On November 12, 1970, a cyclone devastated an area of almost 8,000 square kilometers of East Pakistan's mid-coastal lowlands and its outlying islands in the Bay of Bengal. It was perhaps the worst natural disaster of the area in centuries. As many as 250,000 lives were lost.

Two days after the cyclone hit, Yahya arrived in Dhaka after a trip to Beijing, but he left a day later. His seeming indifference to the plight of Bengali victims caused a great deal of animosity. Opposition newspapers in Dhaka accused the Pakistani government of impeding the efforts of international relief agencies and of "gross neglect, callous inattention, and bitter indifference."

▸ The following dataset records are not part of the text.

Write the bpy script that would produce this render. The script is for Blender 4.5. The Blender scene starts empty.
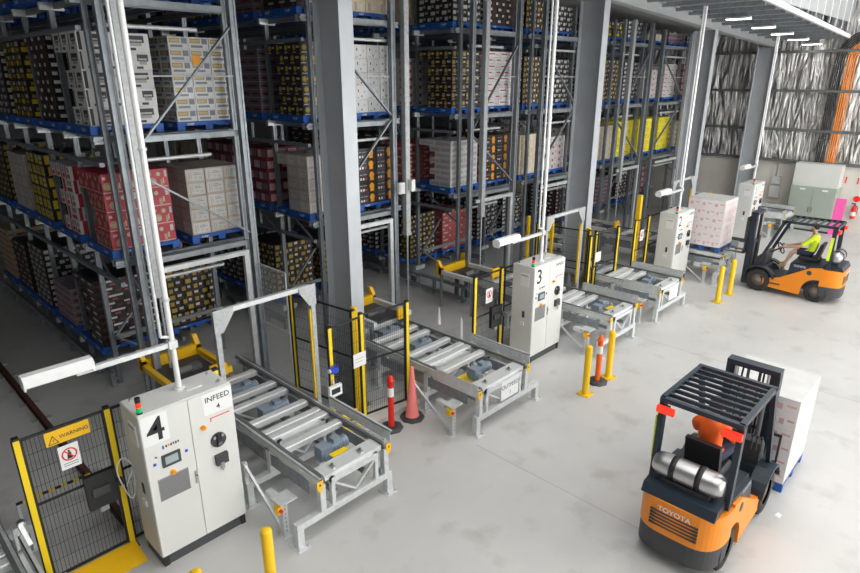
import bpy, math, random
from mathutils import Vector, Matrix
random.seed(7)
S = bpy.context.scene
COL = S.collection
R = math.radians
SKY = 3.2
FILL = 9.5
SKX = -2.0
EXPO = -0.03

# ------------------------------------------------------------------ materials
def mat(name, col, rough=.5, metal=0.0, var=0.0, scale=6.0, bump=0.0, bscale=40.0, spec=.5, emis=None, estr=1.0, col2=None, detail=4.0):
    m = bpy.data.materials.new(name); m.use_nodes = True
    nt = m.node_tree; b = nt.nodes['Principled BSDF']
    c = (*col, 1.0)
    b.inputs['Base Color'].default_value = c
    b.inputs['Roughness'].default_value = rough
    b.inputs['Metallic'].default_value = metal
    b.inputs['Specular IOR Level'].default_value = spec
    if var > 0 or bump > 0 or col2:
        tc = nt.nodes.new('ShaderNodeTexCoord')
        n = nt.nodes.new('ShaderNodeTexNoise'); n.inputs['Scale'].default_value = scale; n.inputs['Detail'].default_value = detail
        nt.links.new(tc.outputs['Object'], n.inputs['Vector'])
        if var > 0 or col2:
            cr = nt.nodes.new('ShaderNodeValToRGB')
            cr.color_ramp.elements[0].position = .3; cr.color_ramp.elements[1].position = .7
            d = col2 if col2 else tuple(max(0, x*(1-var)) for x in col)
            u = col if col2 else tuple(min(1, x*(1+var)) for x in col)
            cr.color_ramp.elements[0].color = (*d, 1); cr.color_ramp.elements[1].color = (*u, 1)
            nt.links.new(n.outputs['Fac'], cr.inputs['Fac']); nt.links.new(cr.outputs['Color'], b.inputs['Base Color'])
        if bump > 0:
            n2 = nt.nodes.new('ShaderNodeTexNoise'); n2.inputs['Scale'].default_value = bscale
            nt.links.new(tc.outputs['Object'], n2.inputs['Vector'])
            bp = nt.nodes.new('ShaderNodeBump'); bp.inputs['Strength'].default_value = bump; bp.inputs['Distance'].default_value = .02
            nt.links.new(n2.outputs['Fac'], bp.inputs['Height']); nt.links.new(bp.outputs['Normal'], b.inputs['Normal'])
    if name.startswith('c_') and not name.startswith('c_load'):
        oi = nt.nodes.new('ShaderNodeObjectInfo'); mr = nt.nodes.new('ShaderNodeMapRange'); mr.inputs['To Min'].default_value = .84; mr.inputs['To Max'].default_value = 1.06
        L = nt.links; L.new(oi.outputs['Random'], mr.inputs['Value'])
        mx = nt.nodes.new('ShaderNodeMixRGB'); mx.blend_type = 'MULTIPLY'; mx.inputs['Fac'].default_value = 1
        if b.inputs['Base Color'].is_linked: L.new(b.inputs['Base Color'].links[0].from_socket, mx.inputs['Color1'])
        else: mx.inputs['Color1'].default_value = c
        L.new(mr.outputs['Result'], mx.inputs['Color2']); L.new(mx.outputs['Color'], b.inputs['Base Color'])
    if emis:
        b.inputs['Emission Color'].default_value = (*emis, 1); b.inputs['Emission Strength'].default_value = estr
    return m

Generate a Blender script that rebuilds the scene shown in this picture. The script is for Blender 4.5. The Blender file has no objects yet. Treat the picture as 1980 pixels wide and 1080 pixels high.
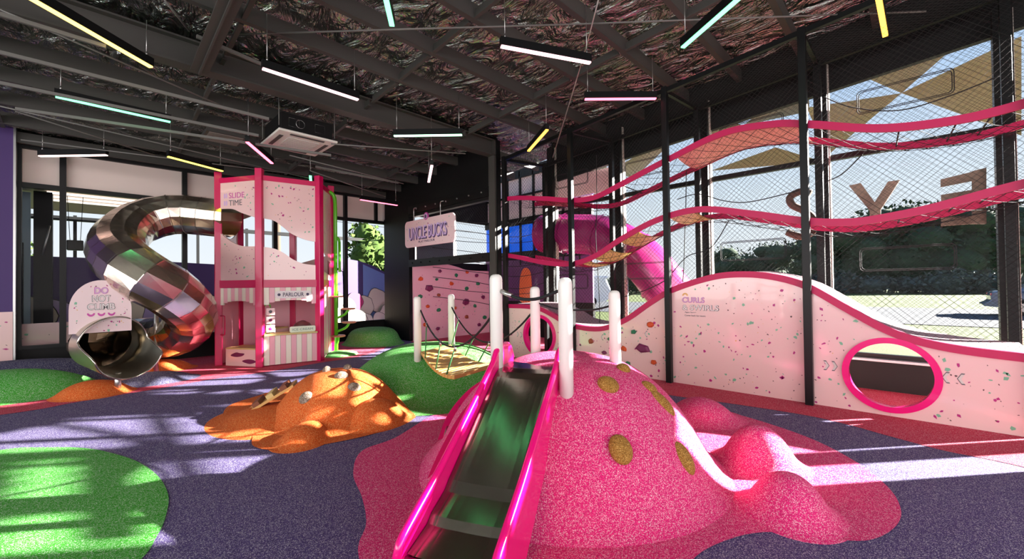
import bpy, math, random
from mathutils import Vector, Matrix, noise
random.seed(7)
SC = bpy.context.scene
COL = SC.collection
# ---------------------------------------------------------------- camera
cam_d = bpy.data.cameras.new('camera'); cam = bpy.data.objects.new('camera', cam_d); COL.objects.link(cam)
cam_d.sensor_width = 36.0; cam_d.lens = 14.545; cam_d.clip_start = 0.05; cam_d.clip_end = 400
Rv, Uv, Fv = Vector((0.69848, -0.71551, -0.01309)), Vector((-0.00025, -0.01853, 0.99983)), Vector((0.71563, 0.69836, 0.01312))
cam.matrix_world = Matrix(((Rv.x, Uv.x, -Fv.x, 0), (Rv.y, Uv.y, -Fv.y, 0), (Rv.z, Uv.z, -Fv.z, 1.55), (0, 0, 0, 1)))
SC.camera = cam
# ---------------------------------------------------------------- light
SC.view_settings.view_transform = 'Standard'; SC.view_settings.look = 'None'
SC.view_settings.gamma = 1.0; SC.view_settings.use_curve_mapping = False
SC.view_settings.exposure = 0.1
w = bpy.data.worlds.new('sky'); SC.world = w; w.use_nodes = True
nt = w.node_tree; nt.nodes.clear()
tc = nt.nodes.new('ShaderNodeTexCoord'); sx = nt.nodes.new('ShaderNodeSeparateXYZ'); rp = nt.nodes.new('ShaderNodeValToRGB')
bg = nt.nodes.new('ShaderNodeBackground'); wo = nt.nodes.new('ShaderNodeOutputWorld')
nt.links.new(tc.outputs['Generated'], sx.inputs[0]); nt.links.new(sx.outputs['Z'], rp.inputs[0])
nt.links.new(rp.outputs[0], bg.inputs[0]); nt.links.new(bg.outputs[0], wo.inputs[0])
rp.color_ramp.elements[0].position = 0.0; rp.color_ramp.elements[0].color = (0.86, 0.9, 0.93, 1)
rp.color_ramp.elements[1].position = 0.8; rp.color_ramp.elements[1].color = (0.16, 0.33, 0.72, 1)
e_ = rp.color_ramp.elements.new(0.18); e_.color = (0.72, 0.83, 0.93, 1)
e_ = rp.color_ramp.elements.new(0.42); e_.color = (0.36, 0.56, 0.86, 1)
bg.inputs[1].default_value = 1.0
sun_d = bpy.data.lights.new('sun', 'SUN'); sun = bpy.data.objects.new('sun', sun_d); COL.objects.link(sun)
sun_d.energy = 50.0; sun_d.angle = math.radians(0.7); sun_d.color = (1.0, 0.95, 0.88)
SUNDIR = Vector((0.77, -0.64, 0.36)).normalized()
sun.rotation_euler = SUNDIR.to_track_quat('Z', 'Y').to_euler(); sun.location = SUNDIR * 30

def area(name, loc, d, sx_, sy_, p, col):            # unseen fill lamps added to brighten the room, in place of daylight
    l = bpy.data.lights.new(name, 'AREA'); o = bpy.data.objects.new(name, l); COL.objects.link(o); l.shape = 'RECTANGLE'; l.size = sx_; l.size_y = sy_; l.energy = p; l.color = col
    o.location = loc; o.rotation_euler = Vector(d).to_track_quat('-Z', 'Y').to_euler(); return o
area('fill_left', (-8.85, 2.5, 2.5), (1, 0, 0), 14.0, 3.6, 850.0, (1.0, 0.97, 0.95))
area('fill_back', (-1.0, -5.85, 2.6), (0, 1, 0), 13.0, 3.8, 650.0, (1.0, 0.96, 0.95))
# ---------------------------------------------------------------- materials
def lin(c): return tuple(((x / 255) / 12.92 if x / 255 <= 0.04045 else ((x / 255 + 0.055) / 1.055) ** 2.4) for x in c) + (1,)
MATS = {}
def mat(name, col=(200, 200, 200), rough=0.5, metal=0.0, coat=0.0, emit=None, estr=0.0, bump=None, alpha=None):
    if name in MATS: return MATS[name]
    m = bpy.data.materials.new(name); m.use_nodes = True; MATS[name] = m
    n = m.node_tree; b = n.nodes['Principled BSDF']
    b.inputs['Base Color'].default_value = lin(col); b.inputs['Roughness'].default_value = rough; b.inputs['Metallic'].default_value = metal
    b.inputs['Coat Weight'].default_value = coat
    if emit: b.inputs['Emission Color'].default_value = lin(emit); b.inputs['Emission Strength'].default_value = estr
    if bump:
        t = n.nodes.new('ShaderNodeTexNoise'); t.inputs['Scale'].default_value = bump[0]; t.inputs['Detail'].default_value = 4
        c = n.nodes.new('ShaderNodeTexCoord'); n.links.new(c.outputs['Object'], t.inputs['Vector'])
        bp = n.nodes.new('ShaderNodeBump'); bp.inputs['Strength'].default_value = bump[1]; bp.inputs['Distance'].default_value = bump[2]
        n.links.new(t.outputs['Fac'], bp.inputs['Height']); n.links.new(bp.outputs[0], b.inputs['Normal'])
    return m
def rubber(name, col, light=0.45, dark=0.45, scale=260.0, hi=(255, 255, 255)):
    m = mat(name, col, 0.85); n = m.node_tree; b = n.nodes['Principled BSDF']
    c = n.nodes.new('ShaderNodeTexCoord'); v = n.nodes.new('ShaderNodeTexVoronoi'); v.inputs['Scale'].default_value = scale
    n.links.new(c.outputs['Object'], v.inputs['Vector'])
    s = n.nodes.new('ShaderNodeSeparateColor'); n.links.new(v.outputs['Color'], s.inputs[0])
    r = n.nodes.new('ShaderNodeValToRGB'); n.links.new(s.outputs[0], r.inputs[0]); n.links.new(r.outputs[0], b.inputs['Base Color'])
    L = lin(col); W = lin(hi)
    d = tuple(x * dark for x in L[:3]) + (1,); l = tuple(L[i] * (1 - light) + W[i] * light for i in range(3)) + (1,)
    e = r.color_ramp.elements; e[0].position = 0.05; e[0].color = d; e[1].position = 0.95; e[1].color = l
    x = e.new(0.3); x.color = L; x = e.new(0.72); x.color = L
    bp = n.nodes.new('ShaderNodeBump'); bp.inputs['Strength'].default_value = 0.5; bp.inputs['Distance'].default_value = 0.004
    n.links.new(v.outputs['Distance'], bp.inputs['Height']); n.links.new(bp.outputs[0], b.inputs['Normal'])
    b.inputs['Specular IOR Level'].default_value = 0.3
    return m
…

Mujib, who had been released from prison, lamented that "West Pakistan has a bumper wheat crop, but the first shipment of food grain to reach us is from abroad" and "that the textile merchants have not given a yard of cloth for our shrouds." "We have a large army," Mujib continued," but it is left to the British Marines to bury our dead." In an unveiled threat to the unity of Pakistan he added, "the feeling now pervades . . . every village, home, and slum that we must rule ourselves. We must make the decisions that matter. We will no longer suffer arbitrary rule by bureaucrats, capitalists, and feudal interests of West Pakistan."